Por: Homar Garcés
Desde hace mucho tiempo se ha cuestionado la falta de moralidad del sistema capitalista, incluso entre aquellos que -sin ser furibundos apóstoles de una revolución comunista a escala mundial- reconocen que su vigencia representa una seria amenaza para la estabilidad económica, social y política, a la misma vez que para toda forma de vida existente sobre la Tierra. Hoy muchos aceptan que la lógica capitalista ha impuesto una realidad común en las naciones donde impera con una secuela de desempleo, crisis alimentaria y ecológica, corrupción en todos los niveles y migración masiva; sin obviar el gran impacto causado por el desarrollo de la ciencia, la biotecnología y la inteligencia artificial en gran parte de la humanidad, todo lo cual está reconfigurando una nueva forma de existencia humana que afecta, principalmente, los valores morales y éticos sobre los que ésta se rigiera hasta el presente. Aplicados al extremo, los postulados del neoliberalismo capitalista, abarcando al planeta entero con su fundamentalismo de mercado, han creado brechas sociales y asimetrías económicas aparentemente insalvables, las que se evidencian con una minoría con ingresos superlativos, capaz de costearse viajes espaciales por su propia cuenta, y una mayoría carente de suficientes recursos para disfrutar de un mejor y seguro nivel de vida; por lo que, según algunos estudiosos de tal situación, tendría que establecerse algún tipo de regulación moral para evitarlas.

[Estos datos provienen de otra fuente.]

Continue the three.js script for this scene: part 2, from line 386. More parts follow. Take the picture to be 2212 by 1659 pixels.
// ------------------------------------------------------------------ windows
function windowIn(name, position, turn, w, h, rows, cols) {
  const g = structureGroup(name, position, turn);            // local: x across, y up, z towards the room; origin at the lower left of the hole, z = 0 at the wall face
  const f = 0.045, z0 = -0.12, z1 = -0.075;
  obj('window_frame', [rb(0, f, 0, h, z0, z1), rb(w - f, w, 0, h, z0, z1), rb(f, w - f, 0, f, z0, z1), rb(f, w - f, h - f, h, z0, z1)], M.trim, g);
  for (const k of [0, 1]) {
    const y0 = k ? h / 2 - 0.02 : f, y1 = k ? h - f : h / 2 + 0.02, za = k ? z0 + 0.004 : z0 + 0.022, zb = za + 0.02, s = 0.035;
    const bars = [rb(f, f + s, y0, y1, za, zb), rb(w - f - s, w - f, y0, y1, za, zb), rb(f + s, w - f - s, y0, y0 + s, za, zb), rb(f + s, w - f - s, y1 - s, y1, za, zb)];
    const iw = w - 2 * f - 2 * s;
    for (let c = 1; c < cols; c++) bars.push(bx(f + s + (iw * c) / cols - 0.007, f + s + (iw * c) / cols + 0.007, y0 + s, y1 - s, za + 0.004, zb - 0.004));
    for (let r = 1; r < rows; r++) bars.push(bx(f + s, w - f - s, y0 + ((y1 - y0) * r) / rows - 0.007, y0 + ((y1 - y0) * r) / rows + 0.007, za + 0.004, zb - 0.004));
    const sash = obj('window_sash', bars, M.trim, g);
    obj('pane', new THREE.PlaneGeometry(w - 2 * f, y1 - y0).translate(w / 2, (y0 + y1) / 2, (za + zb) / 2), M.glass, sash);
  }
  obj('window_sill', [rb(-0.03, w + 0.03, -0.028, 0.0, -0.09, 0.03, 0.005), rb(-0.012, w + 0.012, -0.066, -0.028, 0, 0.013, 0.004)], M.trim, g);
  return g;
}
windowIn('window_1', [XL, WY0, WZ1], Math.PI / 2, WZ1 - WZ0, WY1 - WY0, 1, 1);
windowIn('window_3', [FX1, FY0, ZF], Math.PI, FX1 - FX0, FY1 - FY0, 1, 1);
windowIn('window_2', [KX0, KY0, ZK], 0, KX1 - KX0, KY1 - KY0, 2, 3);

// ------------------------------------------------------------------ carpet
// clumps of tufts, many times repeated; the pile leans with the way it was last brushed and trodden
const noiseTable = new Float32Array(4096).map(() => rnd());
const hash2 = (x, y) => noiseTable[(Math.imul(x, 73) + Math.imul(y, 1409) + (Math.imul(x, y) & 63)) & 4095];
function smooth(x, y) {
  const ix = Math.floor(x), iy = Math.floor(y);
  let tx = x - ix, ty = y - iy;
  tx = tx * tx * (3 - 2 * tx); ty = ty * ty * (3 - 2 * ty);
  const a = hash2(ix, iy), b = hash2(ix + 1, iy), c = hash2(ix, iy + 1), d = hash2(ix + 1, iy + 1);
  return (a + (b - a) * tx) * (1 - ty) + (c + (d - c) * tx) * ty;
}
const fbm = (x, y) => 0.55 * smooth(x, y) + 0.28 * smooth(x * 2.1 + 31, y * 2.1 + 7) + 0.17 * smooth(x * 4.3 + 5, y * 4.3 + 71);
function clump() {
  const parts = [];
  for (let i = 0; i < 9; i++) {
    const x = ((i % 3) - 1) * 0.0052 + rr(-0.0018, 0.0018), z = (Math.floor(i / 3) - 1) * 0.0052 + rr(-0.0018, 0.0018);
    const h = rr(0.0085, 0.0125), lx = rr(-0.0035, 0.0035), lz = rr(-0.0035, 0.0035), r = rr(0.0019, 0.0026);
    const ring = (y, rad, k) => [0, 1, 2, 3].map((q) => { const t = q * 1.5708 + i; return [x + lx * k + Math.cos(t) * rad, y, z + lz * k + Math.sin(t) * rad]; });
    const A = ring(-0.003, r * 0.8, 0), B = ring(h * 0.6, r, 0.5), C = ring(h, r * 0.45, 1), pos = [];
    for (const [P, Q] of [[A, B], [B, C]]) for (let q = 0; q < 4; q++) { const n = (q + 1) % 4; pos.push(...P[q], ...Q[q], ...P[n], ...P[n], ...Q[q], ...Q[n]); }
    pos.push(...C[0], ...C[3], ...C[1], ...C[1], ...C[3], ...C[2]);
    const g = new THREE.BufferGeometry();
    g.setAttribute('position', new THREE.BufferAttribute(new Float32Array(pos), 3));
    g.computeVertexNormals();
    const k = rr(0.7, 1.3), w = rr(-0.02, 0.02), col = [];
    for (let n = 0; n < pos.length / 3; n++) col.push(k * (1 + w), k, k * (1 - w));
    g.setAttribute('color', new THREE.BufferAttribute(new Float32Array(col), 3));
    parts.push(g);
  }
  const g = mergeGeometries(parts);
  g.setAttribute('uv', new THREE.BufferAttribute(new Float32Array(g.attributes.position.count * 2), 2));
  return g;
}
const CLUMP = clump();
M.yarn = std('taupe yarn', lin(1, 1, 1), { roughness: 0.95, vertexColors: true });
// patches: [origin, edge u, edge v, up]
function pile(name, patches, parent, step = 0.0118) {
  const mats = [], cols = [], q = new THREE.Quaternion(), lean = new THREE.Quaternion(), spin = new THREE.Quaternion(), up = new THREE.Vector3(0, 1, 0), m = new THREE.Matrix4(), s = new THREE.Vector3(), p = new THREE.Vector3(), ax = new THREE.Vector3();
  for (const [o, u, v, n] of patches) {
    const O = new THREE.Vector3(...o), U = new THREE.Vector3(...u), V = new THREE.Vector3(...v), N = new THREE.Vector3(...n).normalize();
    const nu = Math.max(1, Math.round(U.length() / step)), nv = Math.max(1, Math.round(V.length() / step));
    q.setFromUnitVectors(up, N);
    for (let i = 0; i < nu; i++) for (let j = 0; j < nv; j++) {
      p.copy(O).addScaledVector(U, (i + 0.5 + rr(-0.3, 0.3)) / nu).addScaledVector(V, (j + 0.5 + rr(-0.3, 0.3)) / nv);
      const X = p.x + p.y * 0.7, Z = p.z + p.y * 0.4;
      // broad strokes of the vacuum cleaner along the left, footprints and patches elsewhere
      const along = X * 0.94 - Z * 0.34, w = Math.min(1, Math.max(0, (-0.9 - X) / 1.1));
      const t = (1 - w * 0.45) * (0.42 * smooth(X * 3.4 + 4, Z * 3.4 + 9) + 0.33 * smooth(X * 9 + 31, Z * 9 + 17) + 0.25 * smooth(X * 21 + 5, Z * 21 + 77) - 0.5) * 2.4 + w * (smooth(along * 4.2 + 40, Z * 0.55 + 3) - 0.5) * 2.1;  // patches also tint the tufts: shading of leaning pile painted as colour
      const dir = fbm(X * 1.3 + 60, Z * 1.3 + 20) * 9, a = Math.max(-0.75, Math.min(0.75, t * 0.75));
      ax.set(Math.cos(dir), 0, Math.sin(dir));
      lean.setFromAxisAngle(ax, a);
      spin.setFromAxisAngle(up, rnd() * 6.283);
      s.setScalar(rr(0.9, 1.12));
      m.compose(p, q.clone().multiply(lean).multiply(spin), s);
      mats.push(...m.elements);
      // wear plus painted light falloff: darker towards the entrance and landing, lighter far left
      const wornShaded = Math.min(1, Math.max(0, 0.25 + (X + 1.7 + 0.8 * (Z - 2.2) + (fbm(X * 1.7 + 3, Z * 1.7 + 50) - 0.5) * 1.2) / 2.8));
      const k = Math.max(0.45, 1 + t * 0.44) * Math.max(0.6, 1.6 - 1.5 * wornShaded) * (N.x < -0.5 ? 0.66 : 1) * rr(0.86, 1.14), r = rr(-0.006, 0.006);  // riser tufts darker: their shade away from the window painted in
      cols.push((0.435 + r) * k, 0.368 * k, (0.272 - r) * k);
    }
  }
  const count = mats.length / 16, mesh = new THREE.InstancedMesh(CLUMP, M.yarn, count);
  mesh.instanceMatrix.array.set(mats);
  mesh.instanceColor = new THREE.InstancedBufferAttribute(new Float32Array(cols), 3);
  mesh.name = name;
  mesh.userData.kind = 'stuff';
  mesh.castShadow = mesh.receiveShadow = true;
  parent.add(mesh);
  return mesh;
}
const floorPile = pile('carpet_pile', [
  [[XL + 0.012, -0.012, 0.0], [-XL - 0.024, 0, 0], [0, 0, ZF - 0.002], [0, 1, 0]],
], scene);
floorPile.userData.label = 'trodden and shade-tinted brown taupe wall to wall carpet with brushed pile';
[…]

Citando al filósofo coreano-alemán Byung Chul-Han, «el neoliberalismo convierte al trabajador oprimido en un contratista libre, un empresario de sí mismo. Hoy, todos son trabajadores autoexplotadores en su propia empresa. Cada individuo es maestro y esclavo en uno. Esto también significa que la lucha de clases se ha convertido en una lucha interna con uno mismo. Hoy, cualquiera que no tenga éxito se culpa a sí mismo y se siente avergonzado. La gente se ve a sí misma, no a la sociedad, como el problema». A estos trabajadores autoexplotadores se les ha denominado, generalmente, emprendedores, lo que ha supuesto una nueva modalidad de generación de plusvalía que no requiere de coacción alguna y, menos, de regulaciones que frenen su auge. Su accionar se ve reflejado en la generación de nuevos negocios y de empleos que inciden, de un modo u otro, en los esquemas económicos tradicionales, obligando a los gobiernos a tomar algunas iniciativas de apoyo, con la finalidad de que esto contribuya al crecimiento de la economía nacional. Sin embargo, para algunos estudiosos de este tema, la nueva realidad que se abre paso (algunos la llaman postpandémica), haría más egoístas e individualistas a los seres humanos, incluyendo a quienes todavía denominaríamos proletarios, convertidos en ávidos consumidores y en esclavos atados a salarios de hambre, incapaces de protagonizar una protesta mínima para obtener algún derecho o beneficio colectivo.
«Bajo el credo del crecimiento y el imperativo de sacrificarlo todo para conseguirlo, -nos expresa Yayo Herrera en su artículo “Ausencia de miedo y extravío del valor”- se asume que la única fuente de protección y la seguridad es la bonanza de los mercados y la fortaleza de las fuerzas de seguridad que lo mantienen en pie». Esto ha causado que muchos trabajadores hayan optado por sacrificar sus derechos laborales, ganados a fuerza de luchas, persecuciones y muerte durante los dos últimos siglos, en aras de asegurar un mínimo de condiciones materiales con que sobrevivir. No obstante, a pesar de las altas cifras que puedan respaldar la conveniencia de darle prerrogativas al mercado capitalista, sus efectos negativos en el ámbito social han impulsado a algunos destacados economistas a sugerir se apruebe y aplique un impuesto único sobre la riqueza, a fin de reducirlos y lograr cierto equilibrio y redistribución a nivel económico; sin atacar del todo las estructuras que sostienen el sistema capitalista.
El hecho que se proponga darle un cariz ético y moral al capitalismo cuestiona lo que éste ha sido, sobre todo en su etapa neoliberal, lo que podría prorrogar su vigencia, de una misma manera a la lograda tras cada crisis sufrida. Esto podría motivar, a su vez, entre quienes no conforman la minoría privilegiada que goza de las grandes ganancias del capitalismo, la puesta en práctica de propuestas que, si bien no apuntan a su reemplazo como sistema económico hegemónico, lograrían elevar su calidad de vida y así establecer un mayor grado de democracia participativa y de influencia decisiva en los destinos nacionales. Sería, en términos pragmáticos, más un reacomodo que una revolución pero con la salvedad que ésto haría posible, si no se distorsionan sus objetivos, las condiciones que la propicien en el futuro, tal como ocurriera con el surgimiento histórico del capitalismo.